Lately my friends and acquaintances (of either gender) have been slowly but surely succumbing to the marketing wiles of these mushrooming matrimonial sites, social/ parental / peer pressures and sell by date college romances (not exactly in that order).

Yet, bravely I stood with a trusted few, guarding the haloed frontiers of bachelorhood. Grieving (at times sniggering at) the vanquished.

So while my "online albums" (on those dime for a dozen social networking sites) bore photographs of philandering boys on the beaches of Goa, “their” albums had beautiful wedding and honeymoon snaps.

I wish to clarify I do not detest marriage. It is as sacred an institution as there can be (so I’ve read). But for everything in life, there is a certain age (always exception to the rule). Else 8 year olds would be driving just because they love fast cars. You need to be matured enough to peep through the veil of initial thrill and recognize the hazards that lie ahead.

Plus, marriage is akin to bungee jumping or sky diving. You sign a consent form before you actually take the plunge. Unfortunately if you enjoy the thrill of taking the deep plunge, let’s just say you can’t go sky diving in the immediate future when it comes to marriage. However much you wish to. (That’s 10/10 for morals and 11/10 for committment).

Finally when my impatience hit the roof on account of my friends’ “suicidal” tendencies, I sent a mass email to all the vanquished. It had a simple question. “Life is to be enjoyed when you are young and free. So for God’s sake, WHY ?”

I got varied responses mostly from the US, Bangalore, Pune and some from Mumbai. The tone of the response depended on the person’s emotional proximity to me, their gender and their reasons to take the plunge.

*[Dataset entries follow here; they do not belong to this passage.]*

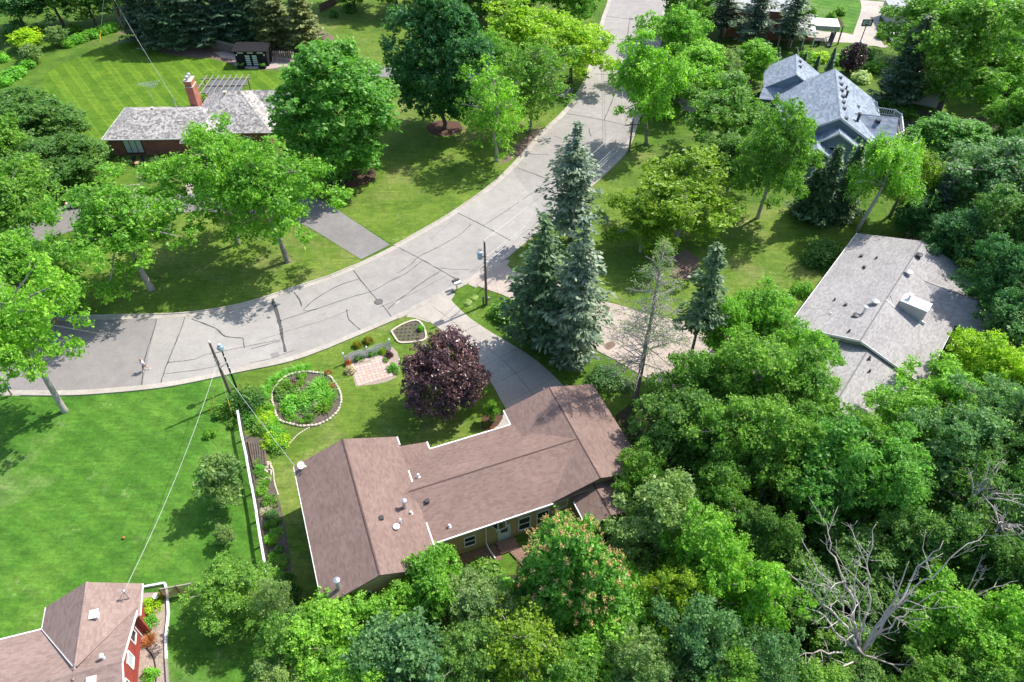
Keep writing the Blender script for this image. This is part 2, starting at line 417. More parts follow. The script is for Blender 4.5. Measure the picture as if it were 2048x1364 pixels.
LEAF = {
 'ash':    leafmat('leaf_ash',    (0.05, 0.135, 0.014), (0.088, 0.215, 0.024), (0.145, 0.3, 0.045)),
 'mid':    leafmat('leaf_mid',    (0.04, 0.105, 0.016), (0.07, 0.165, 0.025), (0.115, 0.235, 0.04)),
 'lime':   leafmat('leaf_lime',   (0.095, 0.18, 0.01), (0.16, 0.275, 0.014), (0.23, 0.36, 0.025)),
 'olive':  leafmat('leaf_olive',  (0.055, 0.115, 0.01), (0.098, 0.18, 0.015), (0.16, 0.26, 0.024)),
 'maple':  leafmat('leaf_maple',  (0.035, 0.11, 0.018), (0.062, 0.175, 0.03), (0.1, 0.24, 0.055)),
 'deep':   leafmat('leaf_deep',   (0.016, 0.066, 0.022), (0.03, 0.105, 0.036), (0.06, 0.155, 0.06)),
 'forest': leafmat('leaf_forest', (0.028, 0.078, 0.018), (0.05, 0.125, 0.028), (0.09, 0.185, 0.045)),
 'grey':   leafmat('leaf_grey',   (0.052, 0.105, 0.036), (0.09, 0.165, 0.058), (0.15, 0.24, 0.1)),
 'bluish': leafmat('leaf_bluish', (0.034, 0.09, 0.036), (0.058, 0.138, 0.056), (0.108, 0.21, 0.092)),
 'purple': leafmat('leaf_purple', (0.028, 0.015, 0.02), (0.055, 0.03, 0.038), (0.105, 0.066, 0.075), 0.15, 0.32, 0.6, 1.7),
 'spruce': leafmat('leaf_spruce', (0.025, 0.06, 0.03), (0.045, 0.095, 0.045), (0.075, 0.14, 0.07), 0.25, gain=1.9),
 'blue_spruce': leafmat('leaf_blue_spruce', (0.045, 0.088, 0.066), (0.08, 0.138, 0.105), (0.14, 0.205, 0.16), 0.25, gain=1.65),
 'pine':   leafmat('leaf_pine',   (0.025, 0.055, 0.032), (0.042, 0.085, 0.048), (0.085, 0.14, 0.085), 0.2, gain=1.8),
 'olive_pine': leafmat('leaf_olive_pine', (0.05, 0.075, 0.03), (0.08, 0.115, 0.045), (0.13, 0.17, 0.07), 0.25, gain=1.9),
 'tips':   leafmat('leaf_tips',   (0.36, 0.22, 0.13), (0.46, 0.34, 0.2), (0.46, 0.42, 0.24), 0.25, gain=1.0),
 'yew':    leafmat('leaf_yew',    (0.028, 0.08, 0.022), (0.05, 0.125, 0.03), (0.085, 0.18, 0.045)),
 'hosta':  leafmat('leaf_hosta',  (0.05, 0.16, 0.02), (0.085, 0.24, 0.03), (0.14, 0.32, 0.05)),
 'pale':   leafmat('leaf_pale',   (0.16, 0.24, 0.1), (0.24, 0.31, 0.16), (0.36, 0.42, 0.26)),
 'gold':   leafmat('leaf_gold',   (0.16, 0.18, 0.015), (0.26, 0.27, 0.02), (0.34, 0.33, 0.03), gain=1.0),
 'white_flower': leafmat('leaf_white', (0.16, 0.24, 0.1), (0.34, 0.37, 0.27), (0.75, 0.73, 0.68), 0.15, gain=1.0),
 'rust':   leafmat('leaf_rust',   (0.12, 0.05, 0.02), (0.2, 0.09, 0.035), (0.3, 0.15, 0.06)),
}
# ================================================================== THE GROUND
def catmull(pts, step=1.0):
    pts = [Vector(p) for p in pts]
    out = []
    n = len(pts)
    for i in range(n - 1):
        p0 = pts[max(i - 1, 0)]; p1 = pts[i]; p2 = pts[i + 1]; p3 = pts[min(i + 2, n - 1)]
        k = max(1, int((p2 - p1).length / step))
        for j in range(k):
            t = j / k
            out.append(0.5 * ((2 * p1) + (p2 - p0) * t + (2 * p0 - 5 * p1 + 4 * p2 - p3) * t * t + (3 * p1 - p0 - 3 * p2 + p3) * t ** 3))
    out.append(pts[-1])
    return out
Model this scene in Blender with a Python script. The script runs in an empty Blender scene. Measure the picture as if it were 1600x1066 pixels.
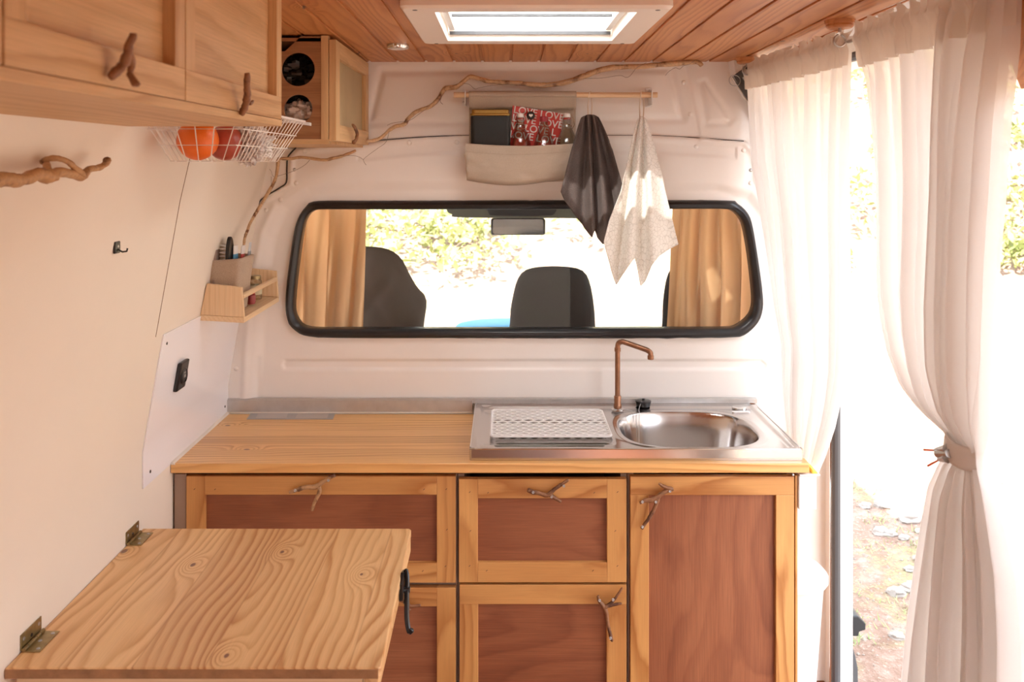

The honest ones (exclusively males) were pretty forthright with their reply. Something on the lines of Joseph Barth saying, “Marriage is our last, best chance to grow up”. I totally agree. Next time do some macho things in your teens so you won’t have to take such drastic steps.

The ones who had arranged marriages quoted something on the lines of Tom Mullen’s, “Marriages blossom when we love the ones we marry”. As an antithesis to this, I just remembered Samuel Johnson’s saying, “Marriage is the triumph of hope over experience”. Amen!

My creative friends from the Oscar Wilde school of thought responded as the great man would have. “Marriage is the triumph of imagination over intelligence”. No wonder we get along so well on most counts.

But my favorite, coming from my really close bosom buddies (of either gender) was on the lines of “now at least we get laid each night”. “With the same partner”, was my sardonic remark. “Not always” was their surreptitious reply. Case rested. Meet you in hell.

One last juvenile dig at my “hit list” (excluding my haloed bosom buddies of course). One last email which pleaded, “GET A LIFE!”

One unanimous response from them “GET A WIFE!”